Elaine Pagels in Gnostic Gospels, p. 107, brings out the inherent tug of war in any group of people. She writes thus about the early Christian church:
Such ethereal visions of the “heavenly church” contrast sharply with the down-to-earth portrait of the church that orthodox sources offer [note small o, not Eastern Orthodox]. Why do gnostic authors abandon concreteness and describe the church in fantastic and imaginative terms? Some scholrs say that this proves that they understood little, and cared less, about social relationships. Carl Andresen, in his recent, massive study of the early Christian church, calls them “religious solipsists” who concerned themselves only with their own individual spiritual development, indifferent to the community responsibilities of a church. but the sources cited above show that these gnostics defined the church precisely [sic] in terms of the quality of interrelationships among its members.
Orthodox writers described the church in concrete terms because they accept the status quo; that is, they affirmed that the actual community of those gathered for worship was [sic] “the church.” Gnostic Christians dissented. Confronted with those in the churches whom they considered ignorant, arrogant, or self-interested they refused to agree that the whole community of believers , without further qualification, constituted “the church”……. they intended to discriminate between the mass of believers and those who truly had gnosis [sic]….”
Every human group faces this conundrum: do we function as individuals or as a group? If as a group, leadership arises; whether based on connections, personality, power, wealth, identify or whatever, someone, and usually not just one, rises up as a leader. Once that occurs, hierarchy ensues. With hierarchy comes order. Order in turn generates more hierarchy. The hierarchy’s sense of order is determined by conditions, culture, the situation, natural events, and so on, but the sense of order is by no means uniform across the human race, thus the immense varieties of governance and government. Each polity has its own “style”, one might say.
It is hard to see how the early Christian church could have organized itself, despite wide-spread enthusiasm for the new religion, without hierarchy. But the Gnostic Christians eschewed hierarchy and, at bottom, organization, preferring to leave “order” up to the individual. In terms of pure efficacy, hierarchy wins hands down b/c it can impose order. Occupy Wall Street eschewed hierarchy and where are they now?

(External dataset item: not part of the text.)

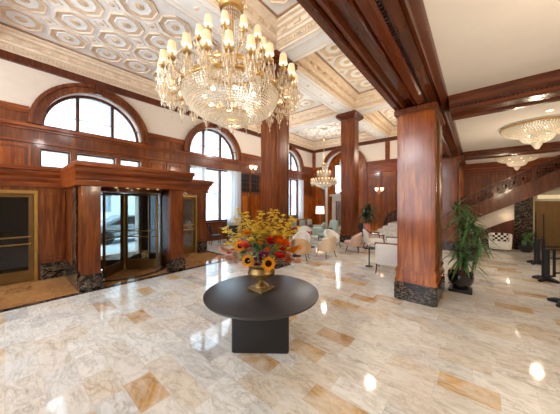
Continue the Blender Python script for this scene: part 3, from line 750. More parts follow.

And yet, all such ordered hierarchies grow dissenters and the unorthodox like mushrooms. Such proliferation of practices and views demands reordering, and the cycle starts over. Do we need both? Vast organizations, or better, institutions, periodically need renewal, fresh blood, and the opposition and even revolt of those dissatisfied with being stifled by orthodoxy generates both disorder and renewal. Managing it all from above is…..????